* [Stored rows]
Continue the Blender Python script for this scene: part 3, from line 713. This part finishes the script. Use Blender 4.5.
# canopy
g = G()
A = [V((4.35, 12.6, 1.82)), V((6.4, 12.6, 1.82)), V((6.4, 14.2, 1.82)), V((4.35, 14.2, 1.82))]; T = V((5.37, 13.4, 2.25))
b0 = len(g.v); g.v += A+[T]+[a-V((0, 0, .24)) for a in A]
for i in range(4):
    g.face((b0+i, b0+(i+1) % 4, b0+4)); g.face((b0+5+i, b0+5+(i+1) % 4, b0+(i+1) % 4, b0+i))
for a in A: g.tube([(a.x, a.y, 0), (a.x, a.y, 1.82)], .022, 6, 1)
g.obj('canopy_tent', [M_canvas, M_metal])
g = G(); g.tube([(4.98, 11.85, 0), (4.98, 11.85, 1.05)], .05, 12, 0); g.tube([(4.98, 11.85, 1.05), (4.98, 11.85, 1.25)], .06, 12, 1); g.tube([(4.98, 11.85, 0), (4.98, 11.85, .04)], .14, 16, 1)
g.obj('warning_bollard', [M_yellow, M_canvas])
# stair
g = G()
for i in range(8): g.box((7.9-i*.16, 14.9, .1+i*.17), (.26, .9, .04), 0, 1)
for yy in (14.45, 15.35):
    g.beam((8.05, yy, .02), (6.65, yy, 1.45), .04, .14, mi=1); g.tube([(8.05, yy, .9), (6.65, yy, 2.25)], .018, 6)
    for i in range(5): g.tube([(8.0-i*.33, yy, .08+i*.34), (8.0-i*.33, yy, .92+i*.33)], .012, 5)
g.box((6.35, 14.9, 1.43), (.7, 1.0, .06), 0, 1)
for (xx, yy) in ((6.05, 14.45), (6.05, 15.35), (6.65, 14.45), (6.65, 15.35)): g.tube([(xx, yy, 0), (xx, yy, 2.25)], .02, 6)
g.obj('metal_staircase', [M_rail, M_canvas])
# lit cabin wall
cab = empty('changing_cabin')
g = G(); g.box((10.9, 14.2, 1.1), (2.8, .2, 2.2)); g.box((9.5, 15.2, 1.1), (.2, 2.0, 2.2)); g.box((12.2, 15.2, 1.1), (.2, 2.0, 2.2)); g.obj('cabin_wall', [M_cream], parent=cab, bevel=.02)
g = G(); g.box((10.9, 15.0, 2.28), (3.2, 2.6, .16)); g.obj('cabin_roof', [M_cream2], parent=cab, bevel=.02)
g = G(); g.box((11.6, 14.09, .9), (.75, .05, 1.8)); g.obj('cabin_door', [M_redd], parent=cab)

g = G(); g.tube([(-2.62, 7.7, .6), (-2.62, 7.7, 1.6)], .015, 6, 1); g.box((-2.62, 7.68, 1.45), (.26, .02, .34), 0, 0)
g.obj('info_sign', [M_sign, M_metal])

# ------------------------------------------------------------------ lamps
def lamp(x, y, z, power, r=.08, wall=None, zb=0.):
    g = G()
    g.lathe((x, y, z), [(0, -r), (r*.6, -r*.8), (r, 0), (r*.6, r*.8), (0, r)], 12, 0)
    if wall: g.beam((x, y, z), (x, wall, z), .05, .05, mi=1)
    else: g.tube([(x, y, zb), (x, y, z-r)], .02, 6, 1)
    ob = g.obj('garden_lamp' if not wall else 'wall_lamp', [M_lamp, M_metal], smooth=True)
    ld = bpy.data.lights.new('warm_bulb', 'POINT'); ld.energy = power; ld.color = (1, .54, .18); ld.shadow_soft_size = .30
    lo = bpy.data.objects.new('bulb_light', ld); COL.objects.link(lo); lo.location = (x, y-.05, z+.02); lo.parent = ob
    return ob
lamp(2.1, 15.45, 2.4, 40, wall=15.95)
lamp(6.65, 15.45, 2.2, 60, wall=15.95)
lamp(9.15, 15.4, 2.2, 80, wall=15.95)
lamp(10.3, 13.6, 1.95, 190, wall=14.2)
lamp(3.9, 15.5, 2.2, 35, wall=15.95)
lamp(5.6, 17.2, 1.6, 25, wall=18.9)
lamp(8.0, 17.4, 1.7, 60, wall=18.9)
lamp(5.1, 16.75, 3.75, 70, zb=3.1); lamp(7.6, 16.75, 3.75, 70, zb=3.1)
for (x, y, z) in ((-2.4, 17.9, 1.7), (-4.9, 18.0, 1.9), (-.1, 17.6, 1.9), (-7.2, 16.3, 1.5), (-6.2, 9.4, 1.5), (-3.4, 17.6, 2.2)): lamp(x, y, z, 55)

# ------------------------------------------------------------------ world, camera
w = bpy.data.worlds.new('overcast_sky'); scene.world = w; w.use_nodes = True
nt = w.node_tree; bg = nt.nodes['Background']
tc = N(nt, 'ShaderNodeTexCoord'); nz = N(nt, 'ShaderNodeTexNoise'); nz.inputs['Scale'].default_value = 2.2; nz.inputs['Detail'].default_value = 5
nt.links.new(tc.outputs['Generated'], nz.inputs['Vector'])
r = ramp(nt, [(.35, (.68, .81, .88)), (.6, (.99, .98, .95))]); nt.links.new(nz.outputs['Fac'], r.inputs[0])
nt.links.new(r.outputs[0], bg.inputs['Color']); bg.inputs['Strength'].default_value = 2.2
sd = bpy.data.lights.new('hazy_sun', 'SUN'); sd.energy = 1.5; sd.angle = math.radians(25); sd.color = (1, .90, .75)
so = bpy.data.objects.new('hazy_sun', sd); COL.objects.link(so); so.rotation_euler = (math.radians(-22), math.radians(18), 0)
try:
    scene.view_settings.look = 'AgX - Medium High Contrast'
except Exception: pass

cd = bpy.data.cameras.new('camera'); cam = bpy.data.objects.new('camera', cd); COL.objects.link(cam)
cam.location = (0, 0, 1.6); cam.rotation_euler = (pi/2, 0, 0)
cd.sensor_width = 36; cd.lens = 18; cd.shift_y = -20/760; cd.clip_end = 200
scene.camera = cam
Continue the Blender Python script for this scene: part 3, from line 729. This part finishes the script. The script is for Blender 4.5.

* [Challenge] Transcribe all lines as written.

* [Expected answer]
Continue the Blender Python script for this scene: part 3, from line 713. This part finishes the script. Use Blender 4.5.
# canopy
g = G()
A = [V((4.35, 12.6, 1.82)), V((6.4, 12.6, 1.82)), V((6.4, 14.2, 1.82)), V((4.35, 14.2, 1.82))]; T = V((5.37, 13.4, 2.25))
b0 = len(g.v); g.v += A+[T]+[a-V((0, 0, .24)) for a in A]
for i in range(4):
    g.face((b0+i, b0+(i+1) % 4, b0+4)); g.face((b0+5+i, b0+5+(i+1) % 4, b0+(i+1) % 4, b0+i))
for a in A: g.tube([(a.x, a.y, 0), (a.x, a.y, 1.82)], .022, 6, 1)
g.obj('canopy_tent', [M_canvas, M_metal])
g = G(); g.tube([(4.98, 11.85, 0), (4.98, 11.85, 1.05)], .05, 12, 0); g.tube([(4.98, 11.85, 1.05), (4.98, 11.85, 1.25)], .06, 12, 1); g.tube([(4.98, 11.85, 0), (4.98, 11.85, .04)], .14, 16, 1)
g.obj('warning_bollard', [M_yellow, M_canvas])
# stair
g = G()
for i in range(8): g.box((7.9-i*.16, 14.9, .1+i*.17), (.26, .9, .04), 0, 1)
for yy in (14.45, 15.35):
    g.beam((8.05, yy, .02), (6.65, yy, 1.45), .04, .14, mi=1); g.tube([(8.05, yy, .9), (6.65, yy, 2.25)], .018, 6)
    for i in range(5): g.tube([(8.0-i*.33, yy, .08+i*.34), (8.0-i*.33, yy, .92+i*.33)], .012, 5)
g.box((6.35, 14.9, 1.43), (.7, 1.0, .06), 0, 1)
for (xx, yy) in ((6.05, 14.45), (6.05, 15.35), (6.65, 14.45), (6.65, 15.35)): g.tube([(xx, yy, 0), (xx, yy, 2.25)], .02, 6)
g.obj('metal_staircase', [M_rail, M_canvas])
# lit cabin wall
cab = empty('changing_cabin')
g = G(); g.box((10.9, 14.2, 1.1), (2.8, .2, 2.2)); g.box((9.5, 15.2, 1.1), (.2, 2.0, 2.2)); g.box((12.2, 15.2, 1.1), (.2, 2.0, 2.2)); g.obj('cabin_wall', [M_cream], parent=cab, bevel=.02)
g = G(); g.box((10.9, 15.0, 2.28), (3.2, 2.6, .16)); g.obj('cabin_roof', [M_cream2], parent=cab, bevel=.02)
g = G(); g.box((11.6, 14.09, .9), (.75, .05, 1.8)); g.obj('cabin_door', [M_redd], parent=cab)

g = G(); g.tube([(-2.62, 7.7, .6), (-2.62, 7.7, 1.6)], .015, 6, 1); g.box((-2.62, 7.68, 1.45), (.26, .02, .34), 0, 0)
g.obj('info_sign', [M_sign, M_metal])

# ------------------------------------------------------------------ lamps
def lamp(x, y, z, power, r=.08, wall=None, zb=0.):
    g = G()
    g.lathe((x, y, z), [(0, -r), (r*.6, -r*.8), (r, 0), (r*.6, r*.8), (0, r)], 12, 0)
    if wall: g.beam((x, y, z), (x, wall, z), .05, .05, mi=1)
    else: g.tube([(x, y, zb), (x, y, z-r)], .02, 6, 1)
    ob = g.obj('garden_lamp' if not wall else 'wall_lamp', [M_lamp, M_metal], smooth=True)
    ld = bpy.data.lights.new('warm_bulb', 'POINT'); ld.energy = power; ld.color = (1, .54, .18); ld.shadow_soft_size = .30
    lo = bpy.data.objects.new('bulb_light', ld); COL.objects.link(lo); lo.location = (x, y-.05, z+.02); lo.parent = ob
    return ob
lamp(2.1, 15.45, 2.4, 40, wall=15.95)
lamp(6.65, 15.45, 2.2, 60, wall=15.95)
lamp(9.15, 15.4, 2.2, 80, wall=15.95)
lamp(10.3, 13.6, 1.95, 190, wall=14.2)
lamp(3.9, 15.5, 2.2, 35, wall=15.95)
lamp(5.6, 17.2, 1.6, 25, wall=18.9)
lamp(8.0, 17.4, 1.7, 60, wall=18.9)
lamp(5.1, 16.75, 3.75, 70, zb=3.1); lamp(7.6, 16.75, 3.75, 70, zb=3.1)
for (x, y, z) in ((-2.4, 17.9, 1.7), (-4.9, 18.0, 1.9), (-.1, 17.6, 1.9), (-7.2, 16.3, 1.5), (-6.2, 9.4, 1.5), (-3.4, 17.6, 2.2)): lamp(x, y, z, 55)

# ------------------------------------------------------------------ world, camera
w = bpy.data.worlds.new('overcast_sky'); scene.world = w; w.use_nodes = True
nt = w.node_tree; bg = nt.nodes['Background']
tc = N(nt, 'ShaderNodeTexCoord'); nz = N(nt, 'ShaderNodeTexNoise'); nz.inputs['Scale'].default_value = 2.2; nz.inputs['Detail'].default_value = 5
nt.links.new(tc.outputs['Generated'], nz.inputs['Vector'])
r = ramp(nt, [(.35, (.68, .81, .88)), (.6, (.99, .98, .95))]); nt.links.new(nz.outputs['Fac'], r.inputs[0])
nt.links.new(r.outputs[0], bg.inputs['Color']); bg.inputs['Strength'].default_value = 2.2
sd = bpy.data.lights.new('hazy_sun', 'SUN'); sd.energy = 1.5; sd.angle = math.radians(25); sd.color = (1, .90, .75)
so = bpy.data.objects.new('hazy_sun', sd); COL.objects.link(so); so.rotation_euler = (math.radians(-22), math.radians(18), 0)
try:
    scene.view_settings.look = 'AgX - Medium High Contrast'
except Exception: pass

cd = bpy.data.cameras.new('camera'); cam = bpy.data.objects.new('camera', cd); COL.objects.link(cam)
cam.location = (0, 0, 1.6); cam.rotation_euler = (pi/2, 0, 0)
cd.sensor_width = 36; cd.lens = 18; cd.shift_y = -20/760; cd.clip_end = 200
scene.camera = cam
Continue the Blender Python script for this scene: part 3, from line 729. This part finishes the script. The script is for Blender 4.5.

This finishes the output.